▶ **What is being asked**: Copy each line below exactly and leave the pictures out.

▶ **Given information**:

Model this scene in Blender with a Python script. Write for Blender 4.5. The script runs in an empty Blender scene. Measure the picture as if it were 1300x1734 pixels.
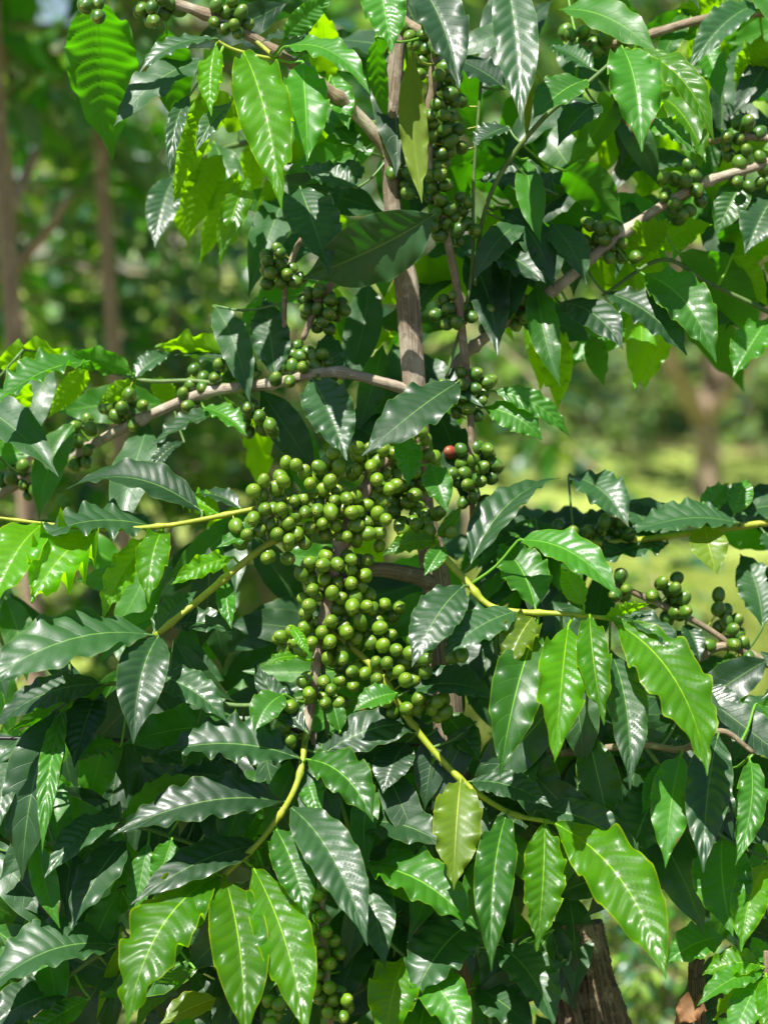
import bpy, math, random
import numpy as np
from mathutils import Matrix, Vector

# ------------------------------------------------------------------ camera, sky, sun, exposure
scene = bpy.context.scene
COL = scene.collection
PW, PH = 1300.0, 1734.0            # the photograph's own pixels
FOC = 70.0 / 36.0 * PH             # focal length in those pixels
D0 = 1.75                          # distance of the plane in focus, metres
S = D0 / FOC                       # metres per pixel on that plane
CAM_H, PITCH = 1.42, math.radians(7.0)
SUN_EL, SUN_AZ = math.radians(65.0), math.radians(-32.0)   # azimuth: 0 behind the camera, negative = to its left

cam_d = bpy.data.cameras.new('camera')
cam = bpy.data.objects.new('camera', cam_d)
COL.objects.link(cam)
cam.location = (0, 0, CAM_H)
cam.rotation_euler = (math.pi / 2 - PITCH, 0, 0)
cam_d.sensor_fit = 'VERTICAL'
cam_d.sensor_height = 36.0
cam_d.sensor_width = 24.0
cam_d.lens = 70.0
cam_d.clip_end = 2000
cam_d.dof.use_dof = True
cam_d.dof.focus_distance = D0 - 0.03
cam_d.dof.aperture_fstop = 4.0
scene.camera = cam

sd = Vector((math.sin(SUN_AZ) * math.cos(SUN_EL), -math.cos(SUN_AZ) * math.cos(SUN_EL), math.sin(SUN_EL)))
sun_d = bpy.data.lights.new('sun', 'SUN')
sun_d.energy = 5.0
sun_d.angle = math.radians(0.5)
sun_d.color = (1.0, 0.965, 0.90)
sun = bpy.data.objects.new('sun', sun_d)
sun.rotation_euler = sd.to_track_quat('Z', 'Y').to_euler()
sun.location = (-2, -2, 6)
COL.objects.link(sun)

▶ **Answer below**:
Model this scene in Blender with a Python script. Write for Blender 4.5. The script runs in an empty Blender scene. Measure the picture as if it were 1300x1734 pixels.
import bpy, math, random
import numpy as np
from mathutils import Matrix, Vector

# ------------------------------------------------------------------ camera, sky, sun, exposure
scene = bpy.context.scene
COL = scene.collection
PW, PH = 1300.0, 1734.0            # the photograph's own pixels
FOC = 70.0 / 36.0 * PH             # focal length in those pixels
D0 = 1.75                          # distance of the plane in focus, metres
S = D0 / FOC                       # metres per pixel on that plane
CAM_H, PITCH = 1.42, math.radians(7.0)
SUN_EL, SUN_AZ = math.radians(65.0), math.radians(-32.0)   # azimuth: 0 behind the camera, negative = to its left

cam_d = bpy.data.cameras.new('camera')
cam = bpy.data.objects.new('camera', cam_d)
COL.objects.link(cam)
cam.location = (0, 0, CAM_H)
cam.rotation_euler = (math.pi / 2 - PITCH, 0, 0)
cam_d.sensor_fit = 'VERTICAL'
cam_d.sensor_height = 36.0
cam_d.sensor_width = 24.0
cam_d.lens = 70.0
cam_d.clip_end = 2000
cam_d.dof.use_dof = True
cam_d.dof.focus_distance = D0 - 0.03
cam_d.dof.aperture_fstop = 4.0
scene.camera = cam

sd = Vector((math.sin(SUN_AZ) * math.cos(SUN_EL), -math.cos(SUN_AZ) * math.cos(SUN_EL), math.sin(SUN_EL)))
sun_d = bpy.data.lights.new('sun', 'SUN')
sun_d.energy = 5.0
sun_d.angle = math.radians(0.5)
sun_d.color = (1.0, 0.965, 0.90)
sun = bpy.data.objects.new('sun', sun_d)
sun.rotation_euler = sd.to_track_quat('Z', 'Y').to_euler()
sun.location = (-2, -2, 6)
COL.objects.link(sun)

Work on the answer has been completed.